Ce film constitue l'un des porte-drapeaux du "Free Cinema" anglais qui précéda (ou coïncida) avec les débuts de la nouvelle vague française. Il y a d'ailleurs ici un petit côté Chabrol des débuts il me semble (je pense au beau serge notamment), à la croisée d'un cinéma réaliste ou abrupt et du mélodrame (je pense aussi à Une place au soleil). On se situe de fait dans un entre-deux nostalgique et désabusé loin de l'idéalisme de la période précédente.

L'occasion aussi de découvrir ou se remémorer l'Angleterre d'avant celle que tout le monde connaît (le swinging London, les beatles , deep end, etc). Un monde entre deux époques fortement représentées : la guerre et les sixties. On peut se dire aussi que c'est la vie dont se sont échappés John Lennon et Paul McCartney, pour ne citer qu'eux.

Samedi soir, dimanche matin était d'abord le premier roman d'Alan Sillitoe (La Solitude du coureur de fond ), dont le père était lui-même ouvrier.

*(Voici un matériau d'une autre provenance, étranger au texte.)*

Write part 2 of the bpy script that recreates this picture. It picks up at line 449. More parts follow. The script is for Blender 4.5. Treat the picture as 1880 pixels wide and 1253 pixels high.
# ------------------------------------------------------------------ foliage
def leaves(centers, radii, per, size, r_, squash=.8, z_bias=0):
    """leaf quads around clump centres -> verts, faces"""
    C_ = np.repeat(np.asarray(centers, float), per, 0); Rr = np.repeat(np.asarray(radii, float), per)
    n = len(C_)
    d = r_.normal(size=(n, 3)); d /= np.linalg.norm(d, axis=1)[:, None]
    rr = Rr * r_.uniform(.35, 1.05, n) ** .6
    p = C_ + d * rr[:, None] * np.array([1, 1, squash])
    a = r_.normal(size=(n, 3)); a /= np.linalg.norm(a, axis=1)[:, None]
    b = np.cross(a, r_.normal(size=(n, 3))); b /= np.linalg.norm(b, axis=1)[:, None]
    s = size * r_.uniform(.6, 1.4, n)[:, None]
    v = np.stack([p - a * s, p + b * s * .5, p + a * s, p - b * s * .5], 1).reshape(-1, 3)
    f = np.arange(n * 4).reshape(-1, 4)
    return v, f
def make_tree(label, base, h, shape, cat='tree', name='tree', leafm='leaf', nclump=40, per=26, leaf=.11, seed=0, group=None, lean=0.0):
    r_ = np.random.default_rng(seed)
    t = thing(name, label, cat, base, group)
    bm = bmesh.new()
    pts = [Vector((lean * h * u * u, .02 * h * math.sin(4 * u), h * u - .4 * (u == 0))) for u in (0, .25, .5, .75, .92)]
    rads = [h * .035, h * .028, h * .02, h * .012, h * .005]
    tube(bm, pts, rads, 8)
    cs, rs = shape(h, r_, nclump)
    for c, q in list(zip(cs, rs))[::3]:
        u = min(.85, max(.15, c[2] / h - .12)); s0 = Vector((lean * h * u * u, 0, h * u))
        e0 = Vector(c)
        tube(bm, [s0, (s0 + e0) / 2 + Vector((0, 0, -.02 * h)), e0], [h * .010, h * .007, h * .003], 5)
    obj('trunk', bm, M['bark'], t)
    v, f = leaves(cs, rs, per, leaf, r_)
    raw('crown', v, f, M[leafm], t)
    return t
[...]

Pour ceux que ça intéresse (et bilingue), voici un article paru à sa mort.

Karel Reisz, réalisateur britannique d'origine tchécoslovaque, fit également Le Flambeur (1974) avec James Caan, et La Maîtresse du lieutenant français (1981).
La belle Shirley Anne Field qui incarne la petite amie d'Arthur joua dans de nombreux films (dont My Beautiful Laundrette, The Damned et Alfie) ainsi que dans.. Santa Barbara!

Quant à Albert Finney...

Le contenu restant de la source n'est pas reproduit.